## WORK TO DO
Where the string "empty" occurs in the material below, report the whole line.
:: DATA ROWS ::
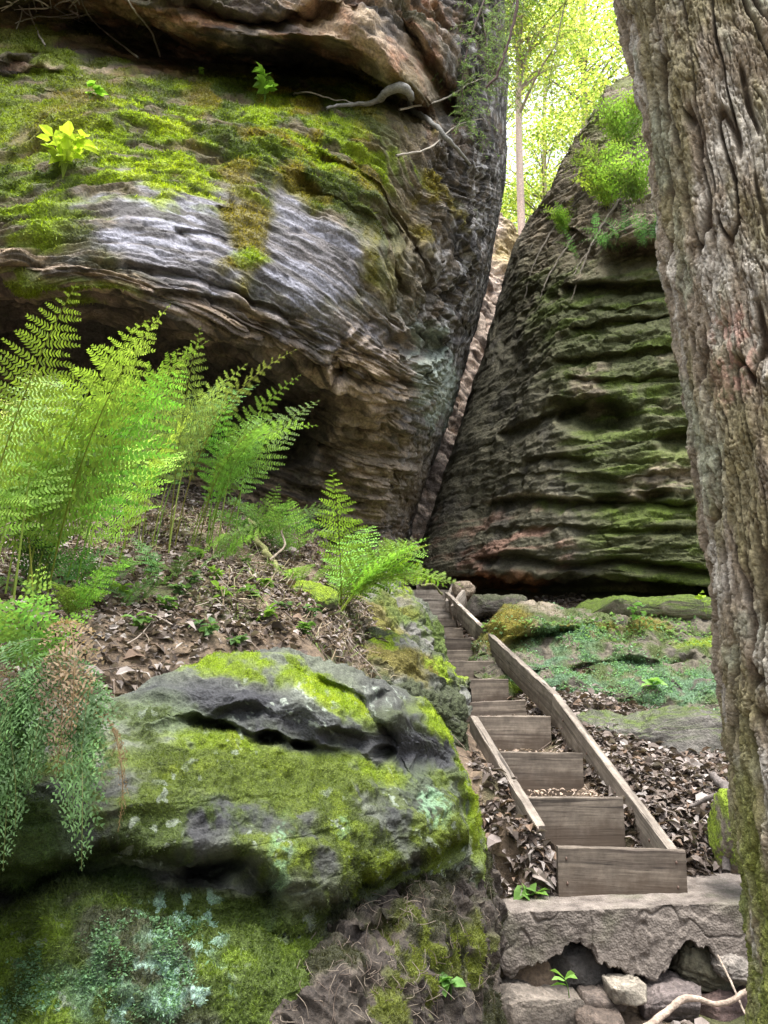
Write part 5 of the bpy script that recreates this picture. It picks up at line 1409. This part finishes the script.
for i, (pts, lb) in enumerate([
  ([(285,85),(305,98),(330,104),(352,108)], 'thin pale root leading left from the hooked grey root'),
  ([(398,115),(440,98),(470,80),(500,76)], 'thin curved rootlet rising right of the hooked root'),
  ([(395,160),(425,150),(452,130),(480,120)], 'thin rootlet lower on the cliff corner'),
  ([(140,62),(110,30),(88,8),(70,-20)], 'thin twig dangling over the left of the cliff top'),
  ([(40,50),(28,20),(32,-12)], 'leftmost thin twig hanging at the cliff top'),
  ([(160,58),(150,28),(135,4),(120,-20)], 'pale twig dangling into the dark hollow'),
  ([(100,20),(70,14),(40,22),(15,30)], 'twisted twig in the tangle at the upper left corner')]):
    root(pts, [.016, .012, .006], (.30,.27,.23), lb, cat='twig', name='hanging_twig', rk=CL, off=.10, n=26)
for i in range(16):
    x0, y0 = rr.uniform(0, 75), rr.uniform(-25, 14)
    root([(x0, y0), (x0 + rr.uniform(-18, 18), y0 + rr.uniform(2, 14)), (x0 + rr.uniform(-22, 22), y0 + rr.uniform(8, 30))], [.014, .006], (.40,.36,.33), 'pale dead rootlet in the tangle dangling at the upper left corner', cat='twig', name='hanging_twig', rk=CL, off=.08, n=14, group='tangle of dead rootlets')
for i, pts in enumerate([[(604,205),(575,235),(552,270),(540,300)],[(585,195),(556,225),(535,262),(524,300)],[(566,200),(545,222),(530,250)],[(610,225),(590,250),(572,272)],[(620,200),(600,230),(585,262),(572,300)]]):
    root(pts, [.03, .02, .010], (.17,.15,.12), 'thin brown root trailing down the left shoulder of the tall boulder', rk=BR, off=.04, group='roots trailing down the tall boulder', name='tree_root')
# bank roots
root([(250,520,7.8),(262,548,7.3),(272,560,7.1),(280,580,6.8)], [.03,.03,.02], (.20,.20,.08), 'mossy root bending down the bank left of the low fern', n=24)
root([(270,560,7.0),(285,545,7.2),(282,530,7.4),(300,522,7.5)], [.012,.01], (.26,.21,.16), 'thin bare root looping beside the mossy root', n=20)
root([(714,776,6.3),(726,790,6.0),(722,812,5.75),(732,838,5.6),(728,868,5.5)], [.03,.045,.04,.03], (.14,.12,.11), 'dark curved dead root beside the trunk above the leaf pile', n=30)
root([(690,806,6.2),(710,798,6.1),(728,792,6.0)], [.012,.02,.012], (.13,.11,.10), 'short dark stick crossing the curved dead root', cat='stick', name='dead_stick', n=20)
root([(646,1026,4.5),(668,1012,4.6),(690,998,4.65),(720,1003,4.6),(760,988,4.6)], [.018,.02,.016,.012], (.36,.28,.22), 'pale bent stick lying before the stones under the slab', cat='stick', name='dead_stick', n=40)
root([(718,955,4.95),(732,985,4.75),(748,1020,4.5)], [.006,.006], (.30,.24,.19), 'thin stalk leaning before the slab end beside the trunk', cat='stick', name='dead_stick', n=20)
root([(442,594,12.6),(432,585,12.3),(420,586,12)], [.02,.02], (.22,.22,.10), 'small mossy branch stub at the stair head', cat='branch', name='dead_branch', n=14)
mb = MB()
for i in range(260):
    p, n_ = surf(RS, rr.uniform(280, 500), rr.uniform(880, 1020), .004); a = rr.normal(size=3); a -= n_ * (a @ n_); a /= np.linalg.norm(a)
    q = p + a * rr.uniform(.03, .10); mid_ = (p + q) / 2 + n_ * .012 + rr.normal(size=3) * .008
    V, Fq = tube(smooth_path([p, mid_, q], 6), .0014, 4); mb.add(V, Fq, np.array([(.22,.18,.14),(.12,.09,.07)][i % 2]))
o = mb.build('rootlet_mat', M_DRY); o['kind'] = 'stuff'; o['label'] = 'fine rootlets matted over the soil mound'

# ================================================================ background trees
def crown_leaves(mb, cen, rad, n, size, cols, sd):
    r_ = np.random.default_rng(sd)
    nc = 46; cc = r_.normal(size=(nc, 3)); cc /= np.linalg.norm(cc, axis=1, keepdims=True); cc *= (r_.random((nc, 1)) ** .4) * .9
    k = r_.integers(0, nc, n); P = cc[k] + r_.normal(size=(n, 3)) * np.array([.17, .17, .07]); P = P * rad + cen
    a = r_.uniform(0, 6.28, n); el = r_.normal(0, .35, n)
    D = np.stack([np.cos(a) * np.cos(el), np.sin(a) * np.cos(el), np.sin(el)], -1)
    C_ = np.array(cols)[r_.integers(0, len(cols), n)] * r_.uniform(.7, 1.3, (n, 1)) * (.75 + .5 * r_.random((nc, 1)))[k]
    leaf_quads(P, D, size * r_.uniform(.6, 1.3, n), size * .6 * r_.uniform(.6, 1.3, n), np.clip(C_, .01, .9), mb, r_)
    return cc * rad + cen
YLW = [(.40,.48,.10),(.50,.55,.16),(.26,.38,.08),(.60,.60,.26),(.20,.30,.07)]
GRL = [(.12,.22,.05),(.18,.28,.06),(.24,.32,.06)]
def bg_tree(px, Y, top_py, rad, trunk_r, label, sd, cols, n=9000, size=.16, ccol=(.42,.33,.28), cpy=None, lean=0):
    p = U(px, 512, Y); gz = float(ground_z(p[0], p[1])); base = np.array([p[0], Y, gz])
    top = U(px + lean, top_py, Y)[2]; hh = top - gz
    e = empty('woodland_tree', base); tag(e, label, 'tree', 'trees in the woods beyond the crevice')
    dx = U(px + lean, top_py, Y)[0] - p[0]
    mb = MB(); pts = smooth_path([(0, 0, -.3), (dx * .3 + .1, 0, hh * .35), (dx * .7 - .1, .1, hh * .7), (dx, 0, hh * .98)], 24)
    V, Fq = tube(pts, np.linspace(trunk_r, trunk_r * .3, 24), 12); mb.add(V, Fq, np.array(ccol) * (1 + .4 * fbm(V, (4, 4, 1), 3, sd))[:, None]); mb.build('trunk', M_ROCKT, parent=e)
    cen = U(px + lean, cpy if cpy is not None else top_py, Y) - base
    mb = MB(); cc = crown_leaves(mb, cen, np.array(rad), n, size, cols, sd); mb.build('crown', M_CROWN, parent=e, smooth=False)
    mb = MB()
    for c_ in cc[::2]:
        a = pts[np.argmin(np.abs(pts[:, 2] - (c_[2] - rad[2] * .4)))]
        V, Fq = tube(smooth_path([a, (a + c_) / 2 + [0, 0, .3], c_], 8), np.linspace(.07, .015, 8), 5); mb.add(V, Fq, np.array(ccol) * .6)
    mb.build('limbs', M_ROCKT, parent=e)
bg_tree(521, 26, -60, (3.6, 3, 4.2), .22, 'slim pale-trunked tree standing in the bright gap behind the crevice', 801, YLW, 7500, .14, (.55,.42,.36), 20)
bg_tree(585, 34, -120, (4.5, 3.5, 5.5), .28, 'broad yellow-green tree right of the slim pale-trunked one', 802, YLW, 8500, .17, (.3,.25,.2), 60)
bg_tree(480, 38, -160, (5, 4, 6.5), .3, 'tall yellow-green tree behind the corner of the cliff', 803, YLW, 8500, .18, (.3,.25,.2), 60)
bg_tree(545, 46, 40, (6, 4, 5), .3, 'low bright tree filling the bottom of the gap', 804, YLW, 10000, .2, (.4,.32,.26), 170)
bg_tree(640, 30, -200, (4, 3.5, 6), .26, 'leafy tree mostly hidden behind the big trunk', 805, YLW, 7000, .16, (.5,.4,.34), 100)
bg_tree(500, 58, 60, (9, 5, 6), .3, 'farthest pale tree closing the view between the rocks', 806, YLW, 11000, .26, (.4,.32,.26), 240)
bg_tree(440, 24, -260, (2.8, 2, 2.8), .16, 'darker green tree leaning over the cliff corner', 807, GRL, 9000, .10, (.2,.16,.13), -40, lean=50)
bg_tree(430, 50, -60, (7, 5, 8), .3, 'tree hidden left behind the cliff', 808, YLW, 9000, .22, (.4,.32,.26), 100)

# hemlock sprays by the cliff corner
def spray(path, rad0, n_tw, tw_l, col, label, sd, needle=.055, name='hemlock_branch', group=None, droop=.5, dens=46, cat='branch', wcol=(.10,.07,.06)):
    r_ = np.random.default_rng(sd); P = smooth_path([U(*p) for p in path], 30); base = P[0].copy()
    e = empty(name, base); tag(e, label, cat, group); P = P - base
    mb = MB(); V, Fq = tube(P, np.linspace(rad0, rad0 * .3, 30), 6); mb.add(V, Fq, np.array(wcol))
    ml = MB()
    for i in range(n_tw):
        k = r_.integers(4, 30); a = r_.normal(size=3) * [1, 1, .35]; a /= np.linalg.norm(a); l = tw_l * r_.uniform(.4, 1.1)
        q = smooth_path([P[k], P[k] + a * l * .5 + [0, 0, -.05 * droop * l], P[k] + a * l + [0, 0, -droop * l]], 10)
        V, Fq = tube(q, np.linspace(.006, .002, 10), 3); mb.add(V, Fq, np.array(wcol) * 1.6)
        m = dens; t_ = r_.random(m) * 9; kk = t_.astype(int).clip(0, 8); B = q[kk] + (q[kk + 1] - q[kk]) * (t_ - kk)[:, None]
        ax = q[-1] - q[0]; ax /= np.linalg.norm(ax); s_ = np.cross(ax, [0, 0, 1.]); s_ /= np.linalg.norm(s_) + 1e-6
        D = s_ * np.where(r_.random(m) < .5, 1, -1)[:, None] + ax * .5 + r_.normal(size=(m, 3)) * .3; D /= np.linalg.norm(D, axis=1, keepdims=True)
        C_ = np.clip(np.array(col) * r_.uniform(.6, 1.5, (m, 1)), .01, .9)
        blades(B, D, np.full(m, needle) * r_.uniform(.6, 1.4, m), np.full(m, needle * .22), C_, ml, r_)
    mb.build('twigs', M_DRY, parent=e); ml.build('needles', M_LEAF, parent=e, smooth=False)
HG = (.16,.24,.10)
spray([(470,-60,12),(478,-10,11.8),(486,40,11.5),(490,90,11.3)], .03, 90, .8, HG, 'feathery evergreen branch drooping before the cliff corner', 901, group='evergreen sprays by the cliff corner')
spray([(540,-70,13),(520,-20,12.6),(508,30,12.2),(500,70,12)], .03, 90, .85, HG, 'feathery evergreen branch hanging in front of the bright gap, uppermost', 902, group='evergreen sprays by the cliff corner')
spray([(500,-40,11),(470,40,11),(462,90,11),(470,130,11)], .02, 50, .6, (.13,.2,.08), 'thin evergreen spray against the dark cliff corner', 903, group='evergreen sprays by the cliff corner')
spray([(600,-60,16),(570,-10,15.6),(555,50,15.2),(548,90,15)], .02, 60, .9, (.3,.38,.12), 'pale evergreen spray high in the bright gap', 904, group='evergreen sprays by the cliff corner')
spray([(640,190,14.2),(612,170,14.6),(590,160,14.9),(575,150,15)], .02, 90, .7, (.22,.24,.13), 'grey-green twiggy bush on top of the tall boulder', 905, needle=.04, name='twiggy_bush', droop=.1, cat='bush')
root([(520,-20,8.6),(514,20,8.6),(504,56,8.6),(497,76,8.6),(486,88,8.6)], [.022,.02,.016,.02,.01], (.07,.045,.04), 'dark bare branch crossing the bright gap at the top', cat='branch', name='bare_branch', n=30)
root([(486,86,8.6),(500,78,8.6),(512,88,8.6),(520,100,8.6)], [.006,.003], (.07,.05,.04), 'fine twig curling off the dark bare branch', cat='twig', name='bare_twig', n=20)
# ================================================================ world, light, camera
w = bpy.data.worlds.new('World'); SC.world = w; w.use_nodes = True
t = w.node_tree; bg = t.nodes['Background']
sky = t.nodes.new('ShaderNodeTexSky'); sky.sky_type = 'NISHITA'; sky.sun_disc = False
SUN_EL, SUN_AZ = R(76), R(160)   # azimuth clockwise from +Y
sky.sun_elevation = SUN_EL; sky.sun_rotation = SUN_AZ
sky.air_density = 1.0; sky.dust_density = 3.0; sky.ozone_density = 1.0
hs = t.nodes.new('ShaderNodeHueSaturation'); hs.inputs['Saturation'].default_value = .25
t.links.new(sky.outputs[0], hs.inputs['Color'])
# overcast veil: the dome is brightest overhead and dims towards the horizon
tc = t.nodes.new('ShaderNodeTexCoord'); sx = t.nodes.new('ShaderNodeSeparateXYZ'); t.links.new(tc.outputs['Generated'], sx.inputs[0])
gr_ = remap(t, sx.outputs[2], 0.0, .95, .30, 2.5)
t.links.new(mixc(t, 1.0, hs.outputs[0], gr_, 'MULTIPLY'), bg.inputs['Color'])
bg.inputs['Strength'].default_value = .15
sl = bpy.data.lights.new('sun', 'SUN'); sl.energy = 1.5; sl.angle = R(25); sl.color = (1, .96, .88)
so = bpy.data.objects.new('sun', sl); COL.objects.link(so)
sd_ = Vector((math.sin(SUN_AZ) * math.cos(SUN_EL), math.cos(SUN_AZ) * math.cos(SUN_EL), math.sin(SUN_EL)))
so.rotation_euler = sd_.to_track_quat('Z', 'Y').to_euler(); so.location = (0, -5, 30)
cam = bpy.data.cameras.new('camera'); co = bpy.data.objects.new('camera', cam); COL.objects.link(co)
cam.sensor_fit = 'VERTICAL'; cam.sensor_height = 36; cam.lens = 36 * F / 1024; cam.clip_start = .05; cam.clip_end = 2000
co.location = tuple(EYE); co.rotation_euler = (R(90) + PITCH, 0, 0); SC.camera = co
SC.view_settings.view_transform = 'Standard'; SC.view_settings.look = 'None'
SC.view_settings.exposure = 1.32
SC.view_settings.gamma = 1
SC.render.engine = 'CYCLES'
SC.cycles.use_denoising = True
try: SC.cycles.denoiser = 'OPENIMAGEDENOISE'
except Exception: pass
SC.cycles.max_bounces = 8; SC.cycles.diffuse_bounces = 4; SC.cycles.glossy_bounces = 2; SC.cycles.transmission_bounces = 4; SC.cycles.transparent_max_bounces = 8
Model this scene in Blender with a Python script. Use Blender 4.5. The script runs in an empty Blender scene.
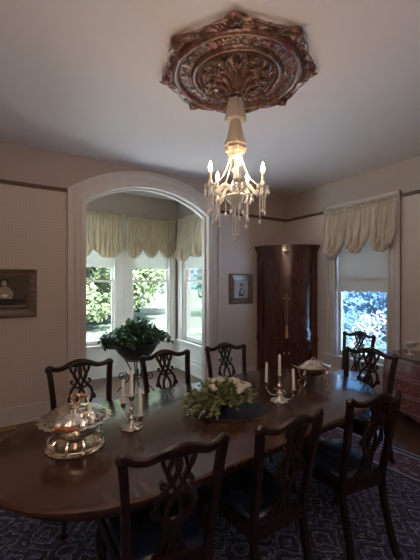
:::
## WRITTEN RESPONSE
    e = empty('woodland_tree', base); tag(e, label, 'tree', 'trees in the woods beyond the crevice')
    e = empty(name, base); tag(e, label, cat, group); P = P - base
Model this scene in Blender with a Python script. Use Blender 4.5. The script runs in an empty Blender scene.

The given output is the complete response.